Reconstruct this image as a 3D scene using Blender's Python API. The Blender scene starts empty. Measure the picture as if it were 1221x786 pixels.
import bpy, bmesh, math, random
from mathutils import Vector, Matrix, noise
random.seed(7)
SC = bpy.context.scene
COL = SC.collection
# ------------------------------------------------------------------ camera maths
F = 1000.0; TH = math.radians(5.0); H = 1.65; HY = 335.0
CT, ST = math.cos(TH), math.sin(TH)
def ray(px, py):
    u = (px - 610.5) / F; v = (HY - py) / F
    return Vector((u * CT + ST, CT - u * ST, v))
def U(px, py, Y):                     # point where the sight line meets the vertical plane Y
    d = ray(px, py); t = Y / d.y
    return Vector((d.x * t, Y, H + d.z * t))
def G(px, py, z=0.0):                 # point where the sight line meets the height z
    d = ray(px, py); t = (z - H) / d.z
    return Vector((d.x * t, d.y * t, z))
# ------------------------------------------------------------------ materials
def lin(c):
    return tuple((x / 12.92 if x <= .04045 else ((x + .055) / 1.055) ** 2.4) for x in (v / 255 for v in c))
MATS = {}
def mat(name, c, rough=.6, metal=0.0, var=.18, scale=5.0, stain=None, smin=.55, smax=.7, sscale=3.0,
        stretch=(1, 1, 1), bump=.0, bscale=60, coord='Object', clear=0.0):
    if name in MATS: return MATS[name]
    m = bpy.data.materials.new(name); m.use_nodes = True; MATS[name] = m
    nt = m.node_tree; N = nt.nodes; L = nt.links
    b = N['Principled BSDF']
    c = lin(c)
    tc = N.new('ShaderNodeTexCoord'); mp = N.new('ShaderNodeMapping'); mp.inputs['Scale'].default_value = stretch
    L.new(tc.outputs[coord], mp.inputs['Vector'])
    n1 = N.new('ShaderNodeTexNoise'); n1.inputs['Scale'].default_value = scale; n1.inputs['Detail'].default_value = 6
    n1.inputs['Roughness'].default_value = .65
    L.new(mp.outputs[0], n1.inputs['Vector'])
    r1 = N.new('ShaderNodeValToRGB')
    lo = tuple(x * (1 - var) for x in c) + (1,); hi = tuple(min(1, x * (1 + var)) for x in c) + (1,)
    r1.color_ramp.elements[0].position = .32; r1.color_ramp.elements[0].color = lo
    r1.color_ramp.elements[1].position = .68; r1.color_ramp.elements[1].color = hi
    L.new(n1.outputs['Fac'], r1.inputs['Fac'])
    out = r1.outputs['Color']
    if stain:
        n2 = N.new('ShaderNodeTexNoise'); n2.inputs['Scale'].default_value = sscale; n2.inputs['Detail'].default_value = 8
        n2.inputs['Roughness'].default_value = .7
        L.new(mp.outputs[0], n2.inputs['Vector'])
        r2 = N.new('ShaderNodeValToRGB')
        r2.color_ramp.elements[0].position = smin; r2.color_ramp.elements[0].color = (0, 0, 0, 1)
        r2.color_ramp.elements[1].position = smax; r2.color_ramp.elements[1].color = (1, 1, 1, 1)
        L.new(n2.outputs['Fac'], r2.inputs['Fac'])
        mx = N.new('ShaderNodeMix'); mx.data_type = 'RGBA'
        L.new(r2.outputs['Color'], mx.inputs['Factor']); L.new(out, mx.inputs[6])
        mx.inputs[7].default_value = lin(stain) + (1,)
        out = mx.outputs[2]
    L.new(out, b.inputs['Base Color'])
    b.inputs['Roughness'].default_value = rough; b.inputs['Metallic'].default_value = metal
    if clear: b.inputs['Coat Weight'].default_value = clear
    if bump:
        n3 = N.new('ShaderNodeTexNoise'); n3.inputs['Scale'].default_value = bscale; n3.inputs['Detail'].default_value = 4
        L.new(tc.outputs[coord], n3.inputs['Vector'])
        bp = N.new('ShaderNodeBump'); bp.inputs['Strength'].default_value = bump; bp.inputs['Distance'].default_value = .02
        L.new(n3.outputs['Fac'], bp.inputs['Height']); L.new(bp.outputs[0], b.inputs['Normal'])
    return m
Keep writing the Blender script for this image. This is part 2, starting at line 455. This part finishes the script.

* * * *

### Description of the task
All of the entries above should be written out again exactly.

### Task answer
Reconstruct this image as a 3D scene using Blender's Python API. The Blender scene starts empty. Measure the picture as if it were 1221x786 pixels.
import bpy, bmesh, math, random
from mathutils import Vector, Matrix, noise
random.seed(7)
SC = bpy.context.scene
COL = SC.collection
# ------------------------------------------------------------------ camera maths
F = 1000.0; TH = math.radians(5.0); H = 1.65; HY = 335.0
CT, ST = math.cos(TH), math.sin(TH)
def ray(px, py):
    u = (px - 610.5) / F; v = (HY - py) / F
    return Vector((u * CT + ST, CT - u * ST, v))
def U(px, py, Y):                     # point where the sight line meets the vertical plane Y
    d = ray(px, py); t = Y / d.y
    return Vector((d.x * t, Y, H + d.z * t))
def G(px, py, z=0.0):                 # point where the sight line meets the height z
    d = ray(px, py); t = (z - H) / d.z
    return Vector((d.x * t, d.y * t, z))
# ------------------------------------------------------------------ materials
def lin(c):
    return tuple((x / 12.92 if x <= .04045 else ((x + .055) / 1.055) ** 2.4) for x in (v / 255 for v in c))
MATS = {}
def mat(name, c, rough=.6, metal=0.0, var=.18, scale=5.0, stain=None, smin=.55, smax=.7, sscale=3.0,
        stretch=(1, 1, 1), bump=.0, bscale=60, coord='Object', clear=0.0):
    if name in MATS: return MATS[name]
    m = bpy.data.materials.new(name); m.use_nodes = True; MATS[name] = m
    nt = m.node_tree; N = nt.nodes; L = nt.links
    b = N['Principled BSDF']
    c = lin(c)
    tc = N.new('ShaderNodeTexCoord'); mp = N.new('ShaderNodeMapping'); mp.inputs['Scale'].default_value = stretch
    L.new(tc.outputs[coord], mp.inputs['Vector'])
    n1 = N.new('ShaderNodeTexNoise'); n1.inputs['Scale'].default_value = scale; n1.inputs['Detail'].default_value = 6
    n1.inputs['Roughness'].default_value = .65
    L.new(mp.outputs[0], n1.inputs['Vector'])
    r1 = N.new('ShaderNodeValToRGB')
    lo = tuple(x * (1 - var) for x in c) + (1,); hi = tuple(min(1, x * (1 + var)) for x in c) + (1,)
    r1.color_ramp.elements[0].position = .32; r1.color_ramp.elements[0].color = lo
    r1.color_ramp.elements[1].position = .68; r1.color_ramp.elements[1].color = hi
    L.new(n1.outputs['Fac'], r1.inputs['Fac'])
    out = r1.outputs['Color']
    if stain:
        n2 = N.new('ShaderNodeTexNoise'); n2.inputs['Scale'].default_value = sscale; n2.inputs['Detail'].default_value = 8
        n2.inputs['Roughness'].default_value = .7
        L.new(mp.outputs[0], n2.inputs['Vector'])
        r2 = N.new('ShaderNodeValToRGB')
        r2.color_ramp.elements[0].position = smin; r2.color_ramp.elements[0].color = (0, 0, 0, 1)
        r2.color_ramp.elements[1].position = smax; r2.color_ramp.elements[1].color = (1, 1, 1, 1)
        L.new(n2.outputs['Fac'], r2.inputs['Fac'])
        mx = N.new('ShaderNodeMix'); mx.data_type = 'RGBA'
        L.new(r2.outputs['Color'], mx.inputs['Factor']); L.new(out, mx.inputs[6])
        mx.inputs[7].default_value = lin(stain) + (1,)
        out = mx.outputs[2]
    L.new(out, b.inputs['Base Color'])
    b.inputs['Roughness'].default_value = rough; b.inputs['Metallic'].default_value = metal
    if clear: b.inputs['Coat Weight'].default_value = clear
    if bump:
        n3 = N.new('ShaderNodeTexNoise'); n3.inputs['Scale'].default_value = bscale; n3.inputs['Detail'].default_value = 4
        L.new(tc.outputs[coord], n3.inputs['Vector'])
        bp = N.new('ShaderNodeBump'); bp.inputs['Strength'].default_value = bump; bp.inputs['Distance'].default_value = .02
        L.new(n3.outputs['Fac'], bp.inputs['Height']); L.new(bp.outputs[0], b.inputs['Normal'])
    return m
Keep writing the Blender script for this image. This is part 2, starting at line 455. This part finishes the script.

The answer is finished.